Ultralight multifunctional aerogels with in situ enhanced chitosan networks at micro-/macroscale for super-efficiency electromagnetic metastructure absorbers

Abstract

Concurrently achieving lightweight, multifunctionality, excellent environmental adaptability, and broadband microwave absorption represents the inevitable trend in the development of microwave absorbing materials. Herein, an ultralight, elastic, multifunctional chitosan-based aerogel enhanced by carbon nanotubes (CNTs) and carbon fibers (CF) at micro−/macroscale is reported, and its super-efficiency microwave absorption is realized by the electromagnetic metastructure absorbers (EMAs) design. The resulting CF-C/C aerogel demonstrates ultra-low shrinkage (6.3 %), low density (19.64 ± 1.06 mg/cm³), low thermal conductivity (27.43 ± 0.68 mW·m⁻¹·K⁻¹), as well as exhibits self-extinguishing properties, robust fatigue mechanical performance and good dielectric properties.
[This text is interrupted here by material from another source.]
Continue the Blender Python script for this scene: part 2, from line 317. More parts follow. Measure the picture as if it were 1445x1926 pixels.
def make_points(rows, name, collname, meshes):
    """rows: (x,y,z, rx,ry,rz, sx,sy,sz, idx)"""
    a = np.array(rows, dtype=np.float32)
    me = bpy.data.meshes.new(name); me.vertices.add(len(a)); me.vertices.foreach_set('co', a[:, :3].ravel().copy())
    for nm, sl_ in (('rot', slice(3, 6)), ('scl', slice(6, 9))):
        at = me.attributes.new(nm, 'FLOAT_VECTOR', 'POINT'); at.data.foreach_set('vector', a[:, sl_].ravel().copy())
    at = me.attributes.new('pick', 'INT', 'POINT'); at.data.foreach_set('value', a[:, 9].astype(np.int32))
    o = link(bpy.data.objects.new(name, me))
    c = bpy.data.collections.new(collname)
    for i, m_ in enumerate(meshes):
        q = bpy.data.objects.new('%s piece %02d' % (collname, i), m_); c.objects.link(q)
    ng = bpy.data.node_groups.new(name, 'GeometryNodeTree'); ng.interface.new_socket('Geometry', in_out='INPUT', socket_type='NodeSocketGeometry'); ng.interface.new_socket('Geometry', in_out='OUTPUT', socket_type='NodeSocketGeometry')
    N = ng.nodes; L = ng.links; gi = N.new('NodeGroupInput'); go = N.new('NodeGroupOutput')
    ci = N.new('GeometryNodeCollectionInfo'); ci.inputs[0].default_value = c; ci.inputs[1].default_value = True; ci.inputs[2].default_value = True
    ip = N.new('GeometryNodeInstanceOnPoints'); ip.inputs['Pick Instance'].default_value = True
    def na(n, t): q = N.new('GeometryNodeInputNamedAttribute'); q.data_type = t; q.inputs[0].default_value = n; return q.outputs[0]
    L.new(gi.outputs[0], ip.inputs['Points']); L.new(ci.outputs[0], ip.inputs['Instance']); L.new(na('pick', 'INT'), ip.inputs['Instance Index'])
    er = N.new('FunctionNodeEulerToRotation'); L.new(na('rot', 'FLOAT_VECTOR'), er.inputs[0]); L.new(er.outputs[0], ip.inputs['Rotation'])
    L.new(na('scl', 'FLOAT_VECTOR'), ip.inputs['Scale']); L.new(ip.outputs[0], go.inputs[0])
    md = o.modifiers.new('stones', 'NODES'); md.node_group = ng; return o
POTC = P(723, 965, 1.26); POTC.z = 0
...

In response to the challenge of low-frequency microwave absorption, laser etching technology was used to shape the CF-C/C aerogel into periodic metastructures, achieving ultra-wideband (37.9 GHz within S – Ka bands), wide-temperature range (−20–200 °C), and wide-angle (5–70° incidence angle) microwave absorption characteristics. These exceptional properties highlight the practical potential of aerogel metastructure absorbers in complex electromagnetic environment.